“Feminism” was 2017’s Word of the Year, but not for the right reasons

11/01/2018 / Abortion 

As we head into a new year, there is a looking forward, but also a looking back. What did 2017 bring us? For one thing, “feminism” was named the “word of the year”  by Merriam-Webster Dictionary, and interest in the word peaked particularly around certain events billed as “feminist”, including the Women’s March and #MeToo movement.

Feminism

New York Post journalist Nicole Russell rightly feels disappointed at what “feminism” accomplished last year, and concludes this:

“Now modern feminists wield their gender like a weapon not to create equality but to demand entitlement, not to improve or increase all women’s rights, but only the rights of women with whom they align politically.”
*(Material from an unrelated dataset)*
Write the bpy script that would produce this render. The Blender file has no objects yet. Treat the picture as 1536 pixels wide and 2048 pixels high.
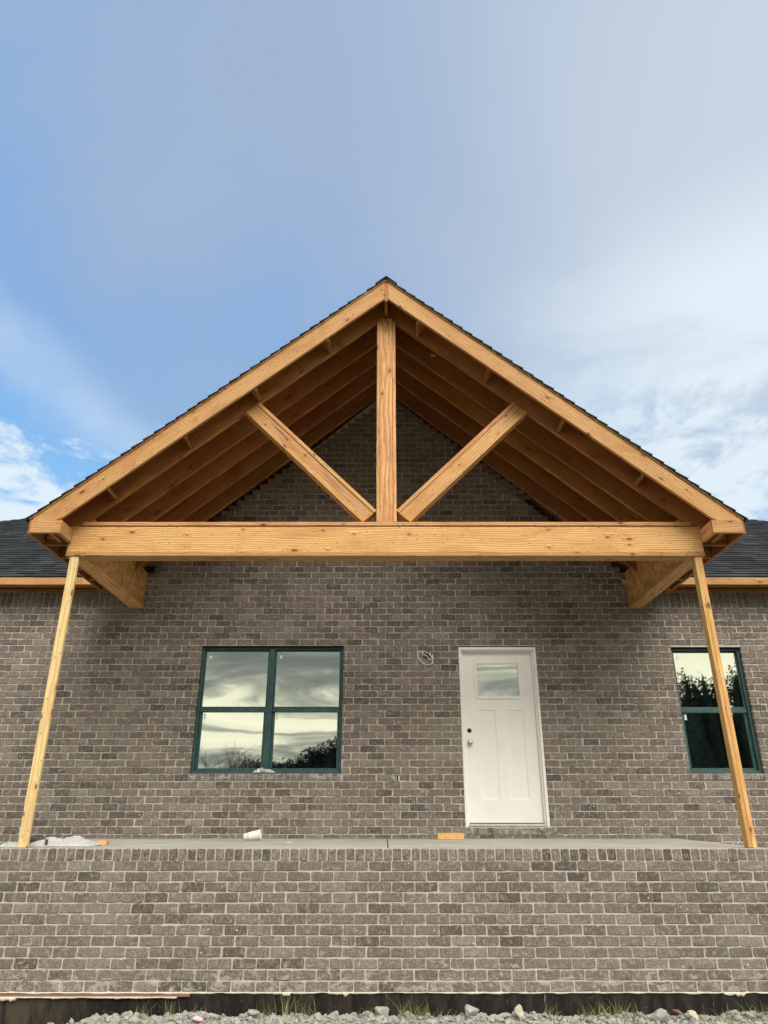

In America, the Women’s March organizers refused to welcome pro-life groups as sponsors after online backlash labelled pro-life groups as anti-women. We saw the political pressure a feminist claim can bring in Canada as well. MP Rachael Harder was held back from a position as Head of the Status of Women Committee when Liberal and NDP MPs – fellow women – judged her unable to adequately represent women since she does not advocate for abortion. Our tax dollars were spent liberally in a “feminist international assistance policy” that focused on access to abortion as a crucial change to be brought to nations who do not even want abortion.

Feminism, as Russell keenly pointed out, is no longer a movement by women for the empowerment of women. It has become a movement of women with a particular, dogged focus on abortion access. Women themselves are told they do not qualify as representatives of their sex, and that they are unwelcome at “feminist” events. Meanwhile, men who toe the line of reproductive freedom at the great cost of pre-born human life are called feminists instead.

When women are no longer willing to consider other women’s voices as valid, they add, whether they want to or not, to a culture that needed #MeToo. The #MeToo movement is rightly about speaking up and eliminating shame, or at least placing that shame squarely where it belongs. Yet the “feminist” term attached to the movement is the same one from the Women’s March that tells other women that their voices are not valid, that they should be quiet and take orders.

Women claiming the banner of feminism are creating a space where political, ideological and star power are used to trample, shame and devalue those who disagree.

Serrin Foster, President of Feminists for Life, writes, “Properly defined, feminism is a philosophy that embraces basic rights for all human beings without exception…. Feminism rejects the use of force to dominate, control or destroy anyone.”

Moving forward into 2018, let’s hold on to this feminism, a feminism that does not need to tear down or destroy in order to feel built up. Let’s advocate for a feminism that doesn’t dominate, but cooperates. This feminism values life in all its stages, even at great personal inconvenience.